A school has found an alternative way to help their pupils deal with stress and anxiety during exams - they’ve employed a full-time pup.

Tavistock College, in Plymouth, adopted four-month-old Shola when she was just nine weeks old, and the dog is already making her mark at the secondary school.

“We have always had a school dog,” Sarah Jones, principal of the school for 11- to 17-year-olds told HuffPost UK. “Our previous dog, Sheba, sadly died in October 2016 and the children were heartbroken.

“It took a number of months to locate a suitable puppy who would be able to fulfil her duties.”

Jones explained the dog is used to support students during SEND sessions and also to assist all pupils during stressful exam periods.

Shola meets and greets students as they wait to take their exams to calm them down, and even attends staff meetings every morning.

“She comes to open evenings and other events as well,” Jones added.

“Her job is to make people smile - there is not enough made of that these days.”

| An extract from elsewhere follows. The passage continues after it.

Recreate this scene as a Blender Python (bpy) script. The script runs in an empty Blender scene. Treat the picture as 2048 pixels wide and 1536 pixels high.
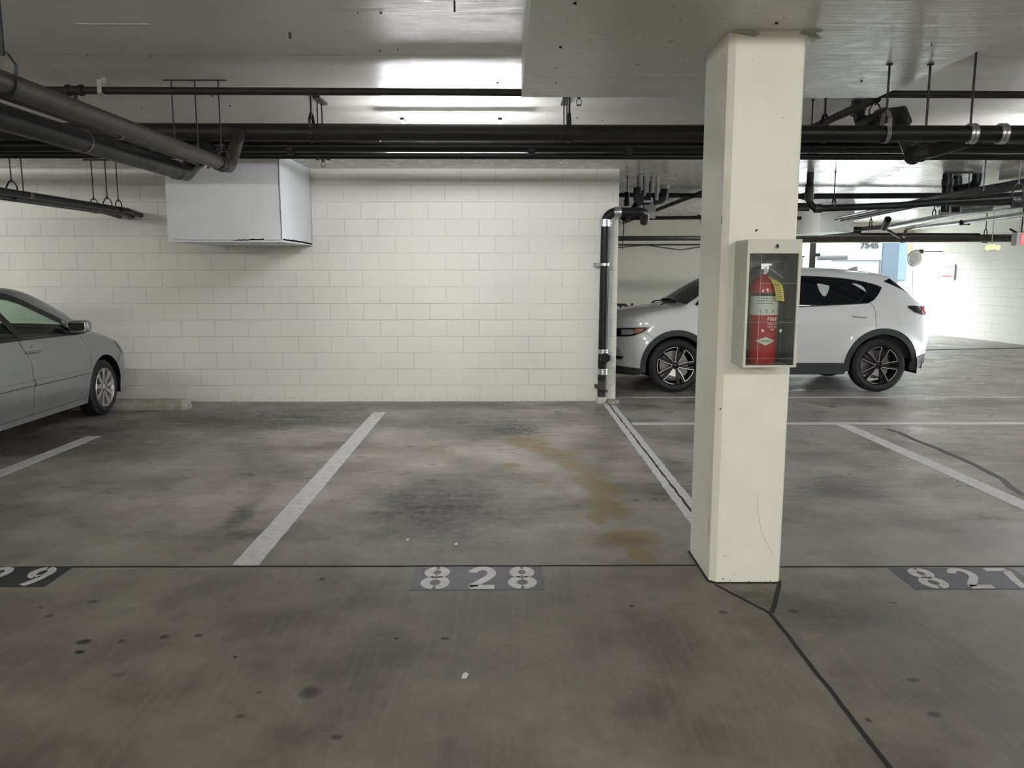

Shola in the library with students. 
Shola in the library with students. 

Shola lives with teacher Helen Harris, who supports students with the animal care programme.

The pup isn’t the only animal at Tavistock College. They also have chickens (so students can look after them and collect their eggs), rabbits, a school pony and guinea pigs.

“As a rural school, animals feature significantly,” added Jones.

“The students enjoy working with the animals, especially the SEND children or those with vulnerabilities.”